Subject to the limitations in section IV.C.3, assets held by a VIE
that is a consolidated ABCP program, provided that the following conditions
are met:
(1) The banking organization is the sponsor
of the ABCP program,
(2)
Prior to the implementation date, the banking organization consolidated
the VIE onto its balance sheet under GAAP and excluded the VIE’s assets
from the banking organization’s risk-weighted assets, and
(3) The banking organization chooses
to exclude all assets held by ABCP program VIEs described in paragraphs
(1) and (2) of this section IV.C.1.a.ii.
b. Risk-weighted assets during exclusion period. During the exclusion
period, including the two calendar quarter-end regulatory report dates
during the exclusion period, a banking organization adopting the optional
provisions in section IV.C.1.a must calculate risk-weighted assets
for its contractual exposures to the VIEs referenced in section IV.C.1.a
on the implementation date and include this calculated amount in its
risk-weighted assets.
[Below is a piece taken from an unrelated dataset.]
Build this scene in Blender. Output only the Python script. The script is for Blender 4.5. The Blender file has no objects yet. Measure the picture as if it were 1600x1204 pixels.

Such contractual exposures may include direct-credit
substitutes, recourse obligations, residual interests, liquidity facilities,
and loans.
c. Inclusion of allowance for loan and lease losses
in tier 2 capital for the first and second quarters. During the
exclusion period, including for the two calendar quarter-end regulatory
report dates within the exclusion period, a banking organization that
excludes VIE assets from risk-weighted assets pursuant to section
IV.C.1.a may include in tier 2 capital the full amount of the allowance
for loan and lease losses (ALLL) calculated as of the implementation
date that is attributable to the assets it excludes pursuant to section
IV.C.1.a (inclusion amount). The amount of ALLL includable in tier
2 capital in accordance with this paragraph shall not be subject to
the limitations set forth in section II.A.2.a of this appendix.
2. Phase-In Period
a. Exclusion
amount. For purposes of this section IV.C., exclusion amount
is defined as the amount of risk-weighted assets ex cluded in section
IV.C.1.a as of the implementation date.
b. Risk-weighted
assets for the third and fourth quarters. A banking organization
that excludes assets of consolidated VIEs from risk-weighted assets
pursuant to section IV.C.1.a. may, for the third and fourth quarters
after the implementation date (phase-in period), including for the
two calendar quarter-end regulatory report dates within those quarters,
exclude from risk-weighted assets 50 percent of the exclusion amount,
provided that the banking organization may not include in risk-weighted
assets pursuant to this paragraph an amount less than the aggregate
risk-weighted assets calculated pursuant to section IV.C.1.b.
c. Inclusion of ALLL in tier 2 capital for the third and fourth quarters. A banking organization that excludes assets of consolidated VIEs
from risk-weighted assets pursuant to section IV.C.2.b. may, for the
phase-in period, include in tier 2 capital 50 percent of the inclusion
amount it included in tier 2 capital during the exclusion period,
notwithstanding the limit on including ALLL in tier 2 capital in section
II.A.2.a. of this appendix.
3. Implicit recourse limitation. Notwithstanding
any other provision in this section IV.C., assets held by a VIE to
which the banking organization has provided recourse through credit
enhancement beyond any contractual obligation to support assets it
has sold may not be excluded from risk-weighted assets.